Shuddup! she explained

On his Facebook page, Coeur d’Alene schools trustee Tom Hearn reveals that unabashed board critic Mary Jo Finney has refused his multiple invitations to meet with him. Finney is the school patron who complained to Prosecutor Barry McHugh that Hearn and two other board members had violated Idaho’s open meeting law during a meeting in Boise. McHugh ruled that they didn’t. Said Hearn of Finney: “She apparently prefers sitting in the back of school board meetings reading emails and scowling at the board members she doesn’t like and then writing letters to the editor or filing spurious complaints about board members.” Who said the public’s always right?

Clueless in CdA

A woman who is known in Coeur d’Alene as Walkabout picks up trash on Tubbs Hill daily. Also, she enjoys picking and eating huckleberries. So she spoke her mind when a woman emerged from the forest recently with a giant bouquet of cut huckleberry bushes, with berries attached. Sez Walkabout: “I don’t know how I contained myself but I went on to explain that what she did was illegal. It will take many years before those bushes produce again, if ever.” Get the message?
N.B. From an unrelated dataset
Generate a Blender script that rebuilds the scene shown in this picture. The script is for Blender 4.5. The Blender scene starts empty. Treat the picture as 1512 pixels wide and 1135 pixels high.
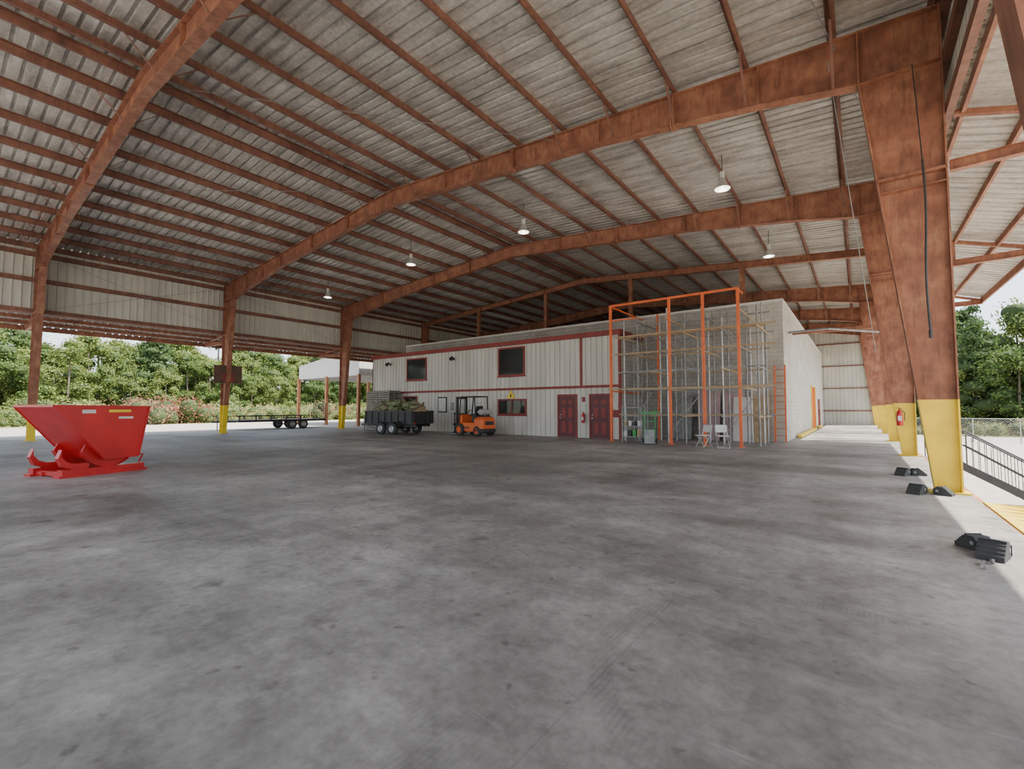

Poet’s Corner: Riverboat ring your bell/as you round that misty bend/may all his cards be aces/and his good luck never end” – The Bard of Sherman Avenue. (“Bret Maverick & James Garner”) … Hey, didn’t you used to be rocker Ted Nugent? … Huckleberries Online Poll: 73 percent said local legislators should steer clear of the right-wing Oath Keepers organization. Are you listening, Sens. Steve Vick (Hayden Lake) and Bob Nonini (Coeur d’Alene) and Reps. Vito Barbieri (Dalton Gardens) and Matt Shea (Spokane Valley)? … How bad were things when the Mother of all Thunderstorms hit Wednesday afternoon? At 5:08 p.m., a dispatcher told a rescuer at the scene of a downed tree that had trapped someone inside a house at Coeur d’Alene’s Buttercup Lane: “You’ll have to wait. There’s 25 priority calls in front of yours.”

Parting shot

Overheard: A woman who momentarily lost her child complaining to a Coeur d’Alene city worker near the tennis-pickleball courts at McEuen Park at about 12:40 p.m. Wednesday: “I hate McEuen Park. It’s too big.” She had lost sight of her child because there were so many people in the park. She threatened to voice her complaint to as many people as would listen. If you build it, they will come. Others will complain.